Arnold Schwarzenegger

Hollywood legend Arnold Schwarzenegger has gone from being the "Terminator" to the "Innovator", France's Foreign Minister Laurent Fabius said Saturday, praising him for his work to prevent climate change.
The actor turned politician was presiding over a climate change conference of the world's regions in Paris on Friday and Saturday in the run-up to a crunch global summit on the problem in the city in 2015.
The two-time governor of California -- who introduced the first cap on greenhouse gas emissions in the US -- founded the R20 Regions of Climate Action as an environmental counterweight to the G20 in 2010, to push for a sustainable low carbon economy.
"We know him as the Terminator but it is pretty rare that a Terminator can be at the same time an innovator and a 'visionator'," Fabius said after meeting the actor, whose most famous role was as "The Terminator" in the 1984 action film of the same name.
Schwarzenegger met French President Francois Hollande on Friday and discussed next year's Paris summit of world leaders which aims to limit global warming.
"Climate change is not science fiction... it's the challenge of our times," Schwarzenegger said afterwards.
He insisted that given the progress made on energy efficiency in California, it was not a question of "chosing between the economy and ecology".

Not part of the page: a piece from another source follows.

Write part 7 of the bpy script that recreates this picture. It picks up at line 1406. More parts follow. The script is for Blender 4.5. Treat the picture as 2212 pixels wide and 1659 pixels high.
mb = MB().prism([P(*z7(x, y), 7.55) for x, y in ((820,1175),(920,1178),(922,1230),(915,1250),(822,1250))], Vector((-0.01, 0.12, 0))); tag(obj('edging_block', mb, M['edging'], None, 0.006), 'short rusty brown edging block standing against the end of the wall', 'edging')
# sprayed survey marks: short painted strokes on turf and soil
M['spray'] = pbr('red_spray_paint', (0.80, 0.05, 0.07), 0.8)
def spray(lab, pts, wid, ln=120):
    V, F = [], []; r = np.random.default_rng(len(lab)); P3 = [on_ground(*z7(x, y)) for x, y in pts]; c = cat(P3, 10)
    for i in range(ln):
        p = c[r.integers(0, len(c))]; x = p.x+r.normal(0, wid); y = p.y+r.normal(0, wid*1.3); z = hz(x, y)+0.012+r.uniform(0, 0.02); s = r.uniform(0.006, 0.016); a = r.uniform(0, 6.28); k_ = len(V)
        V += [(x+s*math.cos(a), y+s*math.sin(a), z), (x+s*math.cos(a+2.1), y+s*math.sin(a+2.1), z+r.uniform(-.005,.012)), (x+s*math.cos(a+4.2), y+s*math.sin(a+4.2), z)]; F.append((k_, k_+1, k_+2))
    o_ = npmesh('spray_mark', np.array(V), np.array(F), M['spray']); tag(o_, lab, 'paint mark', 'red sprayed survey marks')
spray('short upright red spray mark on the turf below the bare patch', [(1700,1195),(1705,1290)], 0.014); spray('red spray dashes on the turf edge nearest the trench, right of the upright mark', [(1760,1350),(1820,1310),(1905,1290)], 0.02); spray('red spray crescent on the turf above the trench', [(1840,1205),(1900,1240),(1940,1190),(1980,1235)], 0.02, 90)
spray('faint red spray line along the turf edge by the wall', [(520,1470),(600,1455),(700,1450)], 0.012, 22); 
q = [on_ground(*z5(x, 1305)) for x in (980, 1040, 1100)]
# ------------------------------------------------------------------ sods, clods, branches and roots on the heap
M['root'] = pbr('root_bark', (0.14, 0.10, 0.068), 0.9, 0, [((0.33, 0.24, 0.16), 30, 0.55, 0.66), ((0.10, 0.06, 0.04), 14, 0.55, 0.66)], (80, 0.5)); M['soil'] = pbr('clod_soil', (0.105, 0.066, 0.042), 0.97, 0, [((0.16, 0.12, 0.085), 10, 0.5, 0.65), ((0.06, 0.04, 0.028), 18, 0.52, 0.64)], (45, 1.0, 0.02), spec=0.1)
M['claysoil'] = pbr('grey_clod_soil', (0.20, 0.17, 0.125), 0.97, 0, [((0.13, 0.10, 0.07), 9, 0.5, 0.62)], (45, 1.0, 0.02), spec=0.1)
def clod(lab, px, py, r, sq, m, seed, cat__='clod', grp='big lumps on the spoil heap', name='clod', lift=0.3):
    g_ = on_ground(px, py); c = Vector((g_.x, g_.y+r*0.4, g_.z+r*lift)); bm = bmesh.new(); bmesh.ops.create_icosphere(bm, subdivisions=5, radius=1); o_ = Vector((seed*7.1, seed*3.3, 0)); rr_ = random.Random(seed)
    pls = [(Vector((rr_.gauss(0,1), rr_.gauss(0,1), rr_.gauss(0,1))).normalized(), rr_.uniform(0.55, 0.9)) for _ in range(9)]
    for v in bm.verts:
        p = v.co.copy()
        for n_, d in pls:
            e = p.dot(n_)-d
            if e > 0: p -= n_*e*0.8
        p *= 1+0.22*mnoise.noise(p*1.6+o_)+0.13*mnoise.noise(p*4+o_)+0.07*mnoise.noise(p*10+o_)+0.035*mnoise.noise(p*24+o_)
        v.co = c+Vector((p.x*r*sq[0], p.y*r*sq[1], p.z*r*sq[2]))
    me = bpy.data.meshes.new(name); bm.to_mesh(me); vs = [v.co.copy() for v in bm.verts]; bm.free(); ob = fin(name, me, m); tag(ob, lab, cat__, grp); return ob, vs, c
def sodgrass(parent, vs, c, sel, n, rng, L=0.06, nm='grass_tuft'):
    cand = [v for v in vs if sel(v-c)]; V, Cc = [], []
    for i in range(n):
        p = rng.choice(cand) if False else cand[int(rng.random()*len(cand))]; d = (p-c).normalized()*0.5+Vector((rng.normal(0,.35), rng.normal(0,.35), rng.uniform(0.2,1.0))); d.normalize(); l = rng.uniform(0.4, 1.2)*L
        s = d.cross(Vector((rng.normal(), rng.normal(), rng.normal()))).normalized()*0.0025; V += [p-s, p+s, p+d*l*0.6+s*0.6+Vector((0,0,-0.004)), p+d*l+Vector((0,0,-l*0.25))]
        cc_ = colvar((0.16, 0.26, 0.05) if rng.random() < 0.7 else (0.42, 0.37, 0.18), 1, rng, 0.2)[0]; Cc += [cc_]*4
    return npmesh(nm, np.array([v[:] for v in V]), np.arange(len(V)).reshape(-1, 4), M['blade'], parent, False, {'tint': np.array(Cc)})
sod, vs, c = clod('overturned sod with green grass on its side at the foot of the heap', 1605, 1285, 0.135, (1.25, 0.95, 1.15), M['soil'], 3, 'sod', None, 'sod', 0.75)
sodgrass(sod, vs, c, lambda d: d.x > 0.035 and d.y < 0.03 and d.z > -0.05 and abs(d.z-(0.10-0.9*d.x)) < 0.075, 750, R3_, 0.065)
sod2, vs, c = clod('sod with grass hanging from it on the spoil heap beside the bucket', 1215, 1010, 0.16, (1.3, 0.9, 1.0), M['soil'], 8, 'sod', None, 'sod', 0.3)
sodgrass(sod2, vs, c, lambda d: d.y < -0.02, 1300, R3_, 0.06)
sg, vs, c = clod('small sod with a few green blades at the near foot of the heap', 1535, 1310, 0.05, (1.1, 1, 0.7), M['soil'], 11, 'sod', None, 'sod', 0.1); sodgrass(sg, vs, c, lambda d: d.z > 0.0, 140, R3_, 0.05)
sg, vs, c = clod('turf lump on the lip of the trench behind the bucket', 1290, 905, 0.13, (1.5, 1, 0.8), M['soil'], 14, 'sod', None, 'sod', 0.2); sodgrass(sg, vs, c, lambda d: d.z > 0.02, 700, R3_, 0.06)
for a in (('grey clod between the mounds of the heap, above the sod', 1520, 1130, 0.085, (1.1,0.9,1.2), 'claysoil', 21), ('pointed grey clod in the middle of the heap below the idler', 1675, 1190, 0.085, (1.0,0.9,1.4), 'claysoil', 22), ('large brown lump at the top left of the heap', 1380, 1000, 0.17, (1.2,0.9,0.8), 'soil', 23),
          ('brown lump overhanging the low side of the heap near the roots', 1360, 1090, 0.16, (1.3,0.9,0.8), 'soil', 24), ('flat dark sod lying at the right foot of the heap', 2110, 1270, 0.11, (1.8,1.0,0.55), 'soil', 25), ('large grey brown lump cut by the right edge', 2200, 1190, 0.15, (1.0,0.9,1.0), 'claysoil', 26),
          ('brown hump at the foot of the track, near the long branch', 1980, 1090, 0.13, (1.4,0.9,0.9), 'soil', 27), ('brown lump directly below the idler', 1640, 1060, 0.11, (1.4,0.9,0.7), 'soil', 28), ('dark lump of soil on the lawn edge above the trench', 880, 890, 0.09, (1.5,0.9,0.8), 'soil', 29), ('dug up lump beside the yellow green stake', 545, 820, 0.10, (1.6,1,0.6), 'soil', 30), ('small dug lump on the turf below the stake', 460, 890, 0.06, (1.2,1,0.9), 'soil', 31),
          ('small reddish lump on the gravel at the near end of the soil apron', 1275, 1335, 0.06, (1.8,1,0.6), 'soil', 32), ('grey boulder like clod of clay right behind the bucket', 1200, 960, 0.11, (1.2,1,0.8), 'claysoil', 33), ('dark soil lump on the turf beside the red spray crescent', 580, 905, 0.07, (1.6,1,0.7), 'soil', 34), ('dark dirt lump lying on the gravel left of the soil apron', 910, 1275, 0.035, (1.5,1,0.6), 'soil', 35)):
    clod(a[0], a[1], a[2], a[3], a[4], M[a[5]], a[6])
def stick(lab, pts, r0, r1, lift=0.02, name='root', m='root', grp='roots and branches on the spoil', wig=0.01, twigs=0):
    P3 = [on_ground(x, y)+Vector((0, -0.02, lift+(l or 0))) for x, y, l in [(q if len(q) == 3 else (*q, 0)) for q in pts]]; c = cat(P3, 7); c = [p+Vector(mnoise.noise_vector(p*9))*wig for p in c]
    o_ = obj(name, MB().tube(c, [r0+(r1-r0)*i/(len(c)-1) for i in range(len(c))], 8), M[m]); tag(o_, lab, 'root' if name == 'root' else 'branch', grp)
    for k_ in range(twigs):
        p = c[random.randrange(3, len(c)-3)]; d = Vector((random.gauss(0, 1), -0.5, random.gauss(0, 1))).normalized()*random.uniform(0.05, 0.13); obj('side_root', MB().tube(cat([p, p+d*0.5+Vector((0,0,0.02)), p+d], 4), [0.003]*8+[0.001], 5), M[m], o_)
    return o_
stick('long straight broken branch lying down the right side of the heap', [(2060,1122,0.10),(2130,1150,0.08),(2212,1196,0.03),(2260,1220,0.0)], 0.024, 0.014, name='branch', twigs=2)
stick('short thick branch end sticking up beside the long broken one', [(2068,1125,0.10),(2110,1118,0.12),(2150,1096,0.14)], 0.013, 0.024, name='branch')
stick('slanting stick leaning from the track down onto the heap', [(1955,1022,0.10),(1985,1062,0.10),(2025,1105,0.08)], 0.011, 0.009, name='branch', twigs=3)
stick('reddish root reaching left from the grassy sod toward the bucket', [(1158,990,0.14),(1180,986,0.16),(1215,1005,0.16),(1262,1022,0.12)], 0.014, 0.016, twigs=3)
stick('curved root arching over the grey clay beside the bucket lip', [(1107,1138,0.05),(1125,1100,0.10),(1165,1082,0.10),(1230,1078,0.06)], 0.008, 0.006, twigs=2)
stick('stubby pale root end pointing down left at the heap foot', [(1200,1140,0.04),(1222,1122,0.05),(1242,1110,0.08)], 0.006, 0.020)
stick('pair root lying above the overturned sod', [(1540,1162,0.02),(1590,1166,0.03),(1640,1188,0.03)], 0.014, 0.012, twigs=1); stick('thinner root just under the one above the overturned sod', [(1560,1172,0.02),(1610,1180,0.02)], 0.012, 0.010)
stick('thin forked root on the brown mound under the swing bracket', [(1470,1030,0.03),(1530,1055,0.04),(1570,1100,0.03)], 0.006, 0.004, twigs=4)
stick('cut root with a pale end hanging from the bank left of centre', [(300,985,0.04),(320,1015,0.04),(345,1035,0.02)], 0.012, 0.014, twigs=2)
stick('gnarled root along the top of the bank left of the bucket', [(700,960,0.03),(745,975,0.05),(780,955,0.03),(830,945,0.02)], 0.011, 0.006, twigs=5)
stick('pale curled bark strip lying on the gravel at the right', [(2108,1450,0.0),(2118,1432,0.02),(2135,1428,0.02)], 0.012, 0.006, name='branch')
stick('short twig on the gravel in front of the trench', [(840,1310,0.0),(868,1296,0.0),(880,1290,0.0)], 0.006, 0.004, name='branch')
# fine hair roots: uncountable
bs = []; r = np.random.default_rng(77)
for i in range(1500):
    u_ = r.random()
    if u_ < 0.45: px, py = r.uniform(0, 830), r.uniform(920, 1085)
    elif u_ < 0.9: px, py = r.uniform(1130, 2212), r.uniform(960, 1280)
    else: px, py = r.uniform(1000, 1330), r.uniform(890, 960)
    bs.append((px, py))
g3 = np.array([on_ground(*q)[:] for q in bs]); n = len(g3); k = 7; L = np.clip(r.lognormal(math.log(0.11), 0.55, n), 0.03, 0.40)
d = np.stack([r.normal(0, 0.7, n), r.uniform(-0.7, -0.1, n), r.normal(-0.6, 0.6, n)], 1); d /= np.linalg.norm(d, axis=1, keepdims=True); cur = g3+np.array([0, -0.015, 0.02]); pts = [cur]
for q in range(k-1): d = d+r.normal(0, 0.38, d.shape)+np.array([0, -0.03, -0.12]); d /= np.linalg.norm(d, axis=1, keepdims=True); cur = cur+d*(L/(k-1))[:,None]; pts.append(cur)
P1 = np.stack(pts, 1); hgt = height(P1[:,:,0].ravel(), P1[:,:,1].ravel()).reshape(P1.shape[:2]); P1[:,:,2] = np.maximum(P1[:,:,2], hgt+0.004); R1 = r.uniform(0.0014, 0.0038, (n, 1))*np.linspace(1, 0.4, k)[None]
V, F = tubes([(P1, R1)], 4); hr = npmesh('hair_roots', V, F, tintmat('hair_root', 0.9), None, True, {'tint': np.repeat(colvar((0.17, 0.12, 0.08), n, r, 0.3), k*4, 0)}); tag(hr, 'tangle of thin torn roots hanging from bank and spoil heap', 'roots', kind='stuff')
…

He said that as governor of the state he had to "fight a very big battle" against lobbies of every kind as well as climate change sceptics.
To "do nothing will cost us" and "we cannot wait on the state or an international agreement to act," he added.
A "Declaration of Paris" was to be signed by the regions taking part in the conference Saturday, pledging them to join the fight against global warming. Schwarzenegger hopes to persuade 1,000 regions to sign up by the time of next year's summit.
Aid for poorer countries most affected by climate change has become a thorny issue in negotiations. According to Fabius, the international fund set up to help them so far only contains $2.3 billion (1.8 billion euros), almost all of it given by France and Germany, when "between $10 and $15 billion is needed by the end of the year", he said.